We will explore an approach to understanding graphs that has been unreasonably successful: imagining that a graph represents a phyisical object. For example, we may pretend that the edges of a graph are springs, rubber bands, or resistors. Linear algebraic techniques for understanding these physical systems naturally lead to the development of spectral and algebraic graph theory. We will survey some of the fundamental ideas from these fields.

Daniel Alan Spielman received his B.A. in Mathematics and Computer Science from Yale in 1992, and his Ph.D in Applied Mathematics from M.I.T. in 1995. He spent a year as a NSF Mathematical Sciences Postdoc in the Computer Science Department at U.C. Berkeley, and then taught in the Applied Mathematics Department at M.I.T. until 2005. Since 2006, he has been a Professor at Yale University. He is presently the Henry Ford II Professor of Computer Science, Mathematics, and Applied Mathematics.

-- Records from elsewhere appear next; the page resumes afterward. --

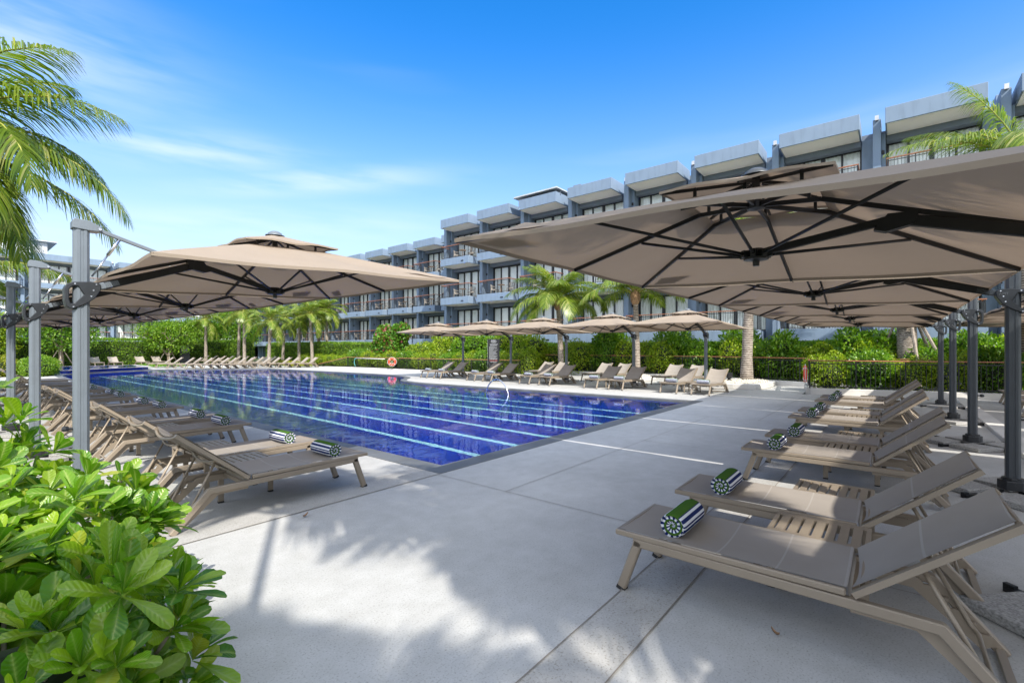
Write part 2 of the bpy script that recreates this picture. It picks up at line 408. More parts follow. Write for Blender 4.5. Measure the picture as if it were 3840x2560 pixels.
def towel_end_mat():
    m, nt, b = new_mat('rolled_terry_end'); setin(b, Roughness=0.95, Specular_IOR_Level=0.1)
    tc = node(nt, 'ShaderNodeTexCoord'); sp = node(nt, 'ShaderNodeSeparateXYZ'); nt.links.new(tc.outputs['Object'], sp.inputs[0])
    za = node(nt, 'ShaderNodeMath', operation='SUBTRACT'); za.inputs[1].default_value = 0.075; nt.links.new(sp.outputs['Z'], za.inputs[0])
    at = node(nt, 'ShaderNodeMath', operation='ARCTAN2'); nt.links.new(za.outputs[0], at.inputs[0]); nt.links.new(sp.outputs['X'], at.inputs[1])
    x2 = node(nt, 'ShaderNodeMath', operation='MULTIPLY'); nt.links.new(sp.outputs['X'], x2.inputs[0]); nt.links.new(sp.outputs['X'], x2.inputs[1])
    z2 = node(nt, 'ShaderNodeMath', operation='MULTIPLY_ADD'); nt.links.new(za.outputs[0], z2.inputs[0]); nt.links.new(za.outputs[0], z2.inputs[1]); nt.links.new(x2.outputs[0], z2.inputs[2])
    rr = node(nt, 'ShaderNodeMath', operation='SQRT'); nt.links.new(z2.outputs[0], rr.inputs[0])
    # spiral phase
    ph = node(nt, 'ShaderNodeMath', operation='MULTIPLY_ADD'); nt.links.new(rr.outputs[0], ph.inputs[0]); ph.inputs[1].default_value = 190.0; nt.links.new(at.outputs[0], ph.inputs[2])
    s1 = node(nt, 'ShaderNodeMath', operation='SINE'); nt.links.new(ph.outputs[0], s1.inputs[0])
    am = node(nt, 'ShaderNodeMath', operation='MULTIPLY_ADD'); nt.links.new(at.outputs[0], am.inputs[0]); am.inputs[1].default_value = 11.0; am.inputs[2].default_value = 0.4
    s2 = node(nt, 'ShaderNodeMath', operation='SINE'); nt.links.new(am.outputs[0], s2.inputs[0])
    gr = node(nt, 'ShaderNodeMath', operation='GREATER_THAN'); gr.inputs[1].default_value = 0.25; nt.links.new(s1.outputs[0], gr.inputs[0])
    gs = node(nt, 'ShaderNodeMath', operation='GREATER_THAN'); gs.inputs[1].default_value = 0.0; nt.links.new(s2.outputs[0], gs.inputs[0])
    st = node(nt, 'ShaderNodeMix', data_type='RGBA'); nt.links.new(gs.outputs[0], st.inputs[0]); st.inputs[6].default_value = (0.70, 0.72, 0.74, 1); st.inputs[7].default_value = (0.018, 0.03, 0.115, 1)
    c = node(nt, 'ShaderNodeMix', data_type='RGBA'); nt.links.new(gr.outputs[0], c.inputs[0]); nt.links.new(st.outputs[2], c.inputs[6]); c.inputs[7].default_value = (0.05, 0.115, 0.018, 1)
    nt.links.new(c.outputs[2], b.inputs['Base Color'])
    bump(nt, b, s1.outputs[0], 0.8, 0.008)
    return m
M['towel_end'] = towel_end_mat()

ORD = ['first', 'second', 'third', 'fourth', 'fifth', 'sixth', 'seventh', 'eighth', 'ninth', 'tenth', 'eleventh', 'twelfth', 'thirteenth', 'fourteenth', 'fifteenth', 'sixteenth', 'seventeenth', 'eighteenth', 'nineteenth', 'twentieth']

# ------------------------------------------------------------------ camera, light, sky
CAMH = 1.5
ANG = math.atan2(877.0, 1078.0)
cam = bpy.data.cameras.new('camera'); cam.sensor_width = 36.0; cam.lens = 1078.0 / 2352.0 * 36.0
cam.shift_y = 16.0 / 2352.0; cam.clip_end = 3000; cam.clip_start = 0.05
co = bpy.data.objects.new('camera', cam); COL.objects.link(co)
co.location = (0, 0, CAMH); co.rotation_euler = (R(90), 0, ANG - R(90))
SC.camera = co

SUN = V((0.52, 0.97, -1.0)).normalized()          # direction the light travels
sl = bpy.data.lights.new('sun', 'SUN'); sl.energy = 2.3; sl.angle = R(0.55); sl.color = (1.0, 0.955, 0.88)
so = bpy.data.objects.new('sun', sl); COL.objects.link(so); so.location = (-20, -30, 40)
so.rotation_euler = SUN.to_track_quat('-Z', 'Y').to_euler()

w = bpy.data.worlds.new('World'); SC.world = w; w.use_nodes = True
nt = w.node_tree; bg = nt.nodes['Background']
sky = node(nt, 'ShaderNodeTexSky', sky_type='NISHITA'); sky.sun_disc = False
sky.sun_elevation = math.asin(-SUN.z); sky.sun_rotation = math.atan2(-SUN.x, -SUN.y) % (2 * math.pi)
sky.air_density = 1.0; sky.dust_density = 0.35; sky.ozone_density = 2.2; sky.altitude = 0
def math_(op, a, b=None, c=None):
    n = node(nt, 'ShaderNodeMath', operation=op)
    for i, v in enumerate((a, b, c)):
        if v is None: continue
        if isinstance(v, (int, float)): n.inputs[i].default_value = v
        else: nt.links.new(v, n.inputs[i])
    return n.outputs[0]
def smooth(v, lo, hi):
    n = node(nt, 'ShaderNodeMapRange', interpolation_type='SMOOTHSTEP'); n.inputs['From Min'].default_value = lo; n.inputs['From Max'].default_value = hi
    nt.links.new(v, n.inputs['Value']); return n.outputs['Result']
tc = node(nt, 'ShaderNodeTexCoord'); sx = node(nt, 'ShaderNodeSeparateXYZ'); nt.links.new(tc.outputs['Generated'], sx.inputs[0])
mp = node(nt, 'ShaderNodeMapping'); mp.inputs['Scale'].default_value = (0.75, 0.75, 6.5); mp.inputs['Location'].default_value = (3.1, 1.7, 0.35)
nt.links.new(tc.outputs['Generated'], mp.inputs[0])
cn = node(nt, 'ShaderNodeTexNoise'); cn.inputs['Scale'].default_value = 1.5; cn.inputs['Detail'].default_value = 3.5; cn.inputs['Roughness'].default_value = 0.45; cn.inputs['Distortion'].default_value = 0.3
nt.links.new(mp.outputs[0], cn.inputs['Vector'])
wisp = math_('MULTIPLY', smooth(cn.outputs['Fac'], 0.55, 0.86), 0.20)
hs = node(nt, 'ShaderNodeHueSaturation'); hs.inputs['Saturation'].default_value = 1.42; hs.inputs['Value'].default_value = 1.0; hs.inputs['Hue'].default_value = 0.506
nt.links.new(sky.outputs[0], hs.inputs['Color'])
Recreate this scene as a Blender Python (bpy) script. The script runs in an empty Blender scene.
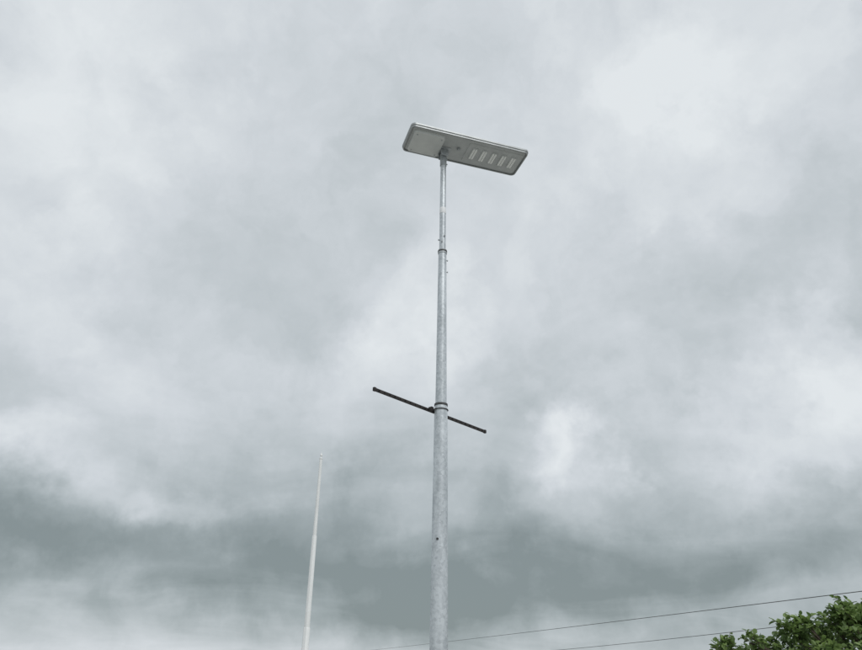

He has received many awards, including the 1995 ACM Doctoral Dissertation Award, the 2002 IEEE Information Theory Paper Award, the 2008 Godel Prize, the 2009 Fulkerson Prize, the 2010 Nevanlinna Prize, an inaugural Simons Investigator Award, and a MacArthur Fellowship. He is a Fellow of the Association for Computing Machinery and a member of the Connecticut Academy of Science and Engineering. His main research interests include the design and analysis of algorithms, graph theory, machine learning, error-correcting codes and combinatorial scientific computing.